While various embodiments have been described, the description is intended to be exemplary, rather than limiting and it will be apparent to those of ordinary skill in the art that many more embodiments and implementations are possible. Accordingly, the invention is not to be restricted except in light of the attached claims and their equivalents. Also, various modifications and changes may be made within the scope of the attached claims.

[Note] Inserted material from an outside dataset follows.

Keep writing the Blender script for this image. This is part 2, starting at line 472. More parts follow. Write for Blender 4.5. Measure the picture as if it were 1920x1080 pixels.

"A," "an," "the," "at least one," and "one or more" are used interchangeably to indicate that at least one of the item is present; a plurality of such items may be present unless the context clearly indicates otherwise. All numerical values of parameters (e.g., of quantities or conditions) in this specification, including the appended claims, are to be understood as being modified in all instances by the term "about" whether or not "about" actually appears before the numerical value. "About" indicates that the stated numerical value allows some slight imprecision (with some approach to exactness in the value; about or reasonably close to the value; nearly). If the imprecision provided by "about" is not otherwise understood in the art with this ordinary meaning, then "about" as used herein indicates at least variations that may arise from ordinary methods of measuring and using such parameters. In addition, disclosure of ranges includes disclosure of all values and further divided ranges within the entire range. Each value within a range and the endpoints of a range are hereby all disclosed as separate embodiment. The terms "comprises," "comprising," "including," and "having," are inclusive and therefore specify the presence of stated items, but do not preclude the presence of other items. As used in this specification, the term "or" includes any and all combinations of one or more of the listed items. When the terms first, second, third, etc. are used to differentiate various items from each other, these designations are merely for convenience and do not limit the items.